*What is asked:* Output every line below without omitting or altering anything.

*Dataset excerpt:*
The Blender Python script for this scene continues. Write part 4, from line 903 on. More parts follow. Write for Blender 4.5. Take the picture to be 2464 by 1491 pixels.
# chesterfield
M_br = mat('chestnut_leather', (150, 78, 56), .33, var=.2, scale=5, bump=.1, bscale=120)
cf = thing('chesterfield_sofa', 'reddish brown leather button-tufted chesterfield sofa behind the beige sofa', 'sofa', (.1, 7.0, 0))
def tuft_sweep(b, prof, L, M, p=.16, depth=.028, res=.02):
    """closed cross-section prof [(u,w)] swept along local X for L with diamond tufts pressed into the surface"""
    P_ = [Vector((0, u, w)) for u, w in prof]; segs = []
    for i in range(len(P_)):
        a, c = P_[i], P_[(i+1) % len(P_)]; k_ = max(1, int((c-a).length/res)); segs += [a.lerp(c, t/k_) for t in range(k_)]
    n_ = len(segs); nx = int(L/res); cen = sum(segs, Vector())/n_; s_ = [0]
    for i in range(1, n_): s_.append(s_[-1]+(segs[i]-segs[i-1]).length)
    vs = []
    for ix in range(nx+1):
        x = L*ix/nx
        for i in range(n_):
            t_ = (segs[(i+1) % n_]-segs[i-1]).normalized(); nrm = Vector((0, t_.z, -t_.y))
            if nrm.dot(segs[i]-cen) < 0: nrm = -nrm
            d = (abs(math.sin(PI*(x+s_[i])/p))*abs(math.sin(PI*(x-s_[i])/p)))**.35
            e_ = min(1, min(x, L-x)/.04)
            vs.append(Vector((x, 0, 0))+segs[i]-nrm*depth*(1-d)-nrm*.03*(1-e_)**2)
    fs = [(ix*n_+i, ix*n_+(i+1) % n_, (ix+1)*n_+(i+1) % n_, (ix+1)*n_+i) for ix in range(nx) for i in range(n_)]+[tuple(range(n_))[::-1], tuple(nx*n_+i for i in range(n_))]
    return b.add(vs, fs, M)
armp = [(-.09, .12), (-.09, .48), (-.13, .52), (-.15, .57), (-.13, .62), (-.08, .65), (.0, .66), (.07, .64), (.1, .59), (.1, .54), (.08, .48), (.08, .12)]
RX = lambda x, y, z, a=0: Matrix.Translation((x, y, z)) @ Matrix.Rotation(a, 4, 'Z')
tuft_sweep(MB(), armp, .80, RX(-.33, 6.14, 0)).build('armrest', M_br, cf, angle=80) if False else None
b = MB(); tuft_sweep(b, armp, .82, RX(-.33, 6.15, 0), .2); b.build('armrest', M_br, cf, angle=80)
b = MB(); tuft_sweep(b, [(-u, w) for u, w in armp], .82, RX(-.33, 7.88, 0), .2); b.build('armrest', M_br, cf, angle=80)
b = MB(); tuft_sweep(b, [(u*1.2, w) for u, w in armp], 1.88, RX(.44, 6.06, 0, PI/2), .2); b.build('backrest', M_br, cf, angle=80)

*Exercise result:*
The Blender Python script for this scene continues. Write part 4, from line 903 on. More parts follow. Write for Blender 4.5. Take the picture to be 2464 by 1491 pixels.
# chesterfield
M_br = mat('chestnut_leather', (150, 78, 56), .33, var=.2, scale=5, bump=.1, bscale=120)
cf = thing('chesterfield_sofa', 'reddish brown leather button-tufted chesterfield sofa behind the beige sofa', 'sofa', (.1, 7.0, 0))
def tuft_sweep(b, prof, L, M, p=.16, depth=.028, res=.02):
    """closed cross-section prof [(u,w)] swept along local X for L with diamond tufts pressed into the surface"""
    P_ = [Vector((0, u, w)) for u, w in prof]; segs = []
    for i in range(len(P_)):
        a, c = P_[i], P_[(i+1) % len(P_)]; k_ = max(1, int((c-a).length/res)); segs += [a.lerp(c, t/k_) for t in range(k_)]
    n_ = len(segs); nx = int(L/res); cen = sum(segs, Vector())/n_; s_ = [0]
    for i in range(1, n_): s_.append(s_[-1]+(segs[i]-segs[i-1]).length)
    vs = []
    for ix in range(nx+1):
        x = L*ix/nx
        for i in range(n_):
            t_ = (segs[(i+1) % n_]-segs[i-1]).normalized(); nrm = Vector((0, t_.z, -t_.y))
            if nrm.dot(segs[i]-cen) < 0: nrm = -nrm
            d = (abs(math.sin(PI*(x+s_[i])/p))*abs(math.sin(PI*(x-s_[i])/p)))**.35
            e_ = min(1, min(x, L-x)/.04)
            vs.append(Vector((x, 0, 0))+segs[i]-nrm*depth*(1-d)-nrm*.03*(1-e_)**2)
    fs = [(ix*n_+i, ix*n_+(i+1) % n_, (ix+1)*n_+(i+1) % n_, (ix+1)*n_+i) for ix in range(nx) for i in range(n_)]+[tuple(range(n_))[::-1], tuple(nx*n_+i for i in range(n_))]
    return b.add(vs, fs, M)
armp = [(-.09, .12), (-.09, .48), (-.13, .52), (-.15, .57), (-.13, .62), (-.08, .65), (.0, .66), (.07, .64), (.1, .59), (.1, .54), (.08, .48), (.08, .12)]
RX = lambda x, y, z, a=0: Matrix.Translation((x, y, z)) @ Matrix.Rotation(a, 4, 'Z')
tuft_sweep(MB(), armp, .80, RX(-.33, 6.14, 0)).build('armrest', M_br, cf, angle=80) if False else None
b = MB(); tuft_sweep(b, armp, .82, RX(-.33, 6.15, 0), .2); b.build('armrest', M_br, cf, angle=80)
b = MB(); tuft_sweep(b, [(-u, w) for u, w in armp], .82, RX(-.33, 7.88, 0), .2); b.build('armrest', M_br, cf, angle=80)
b = MB(); tuft_sweep(b, [(u*1.2, w) for u, w in armp], 1.88, RX(.44, 6.06, 0, PI/2), .2); b.build('backrest', M_br, cf, angle=80)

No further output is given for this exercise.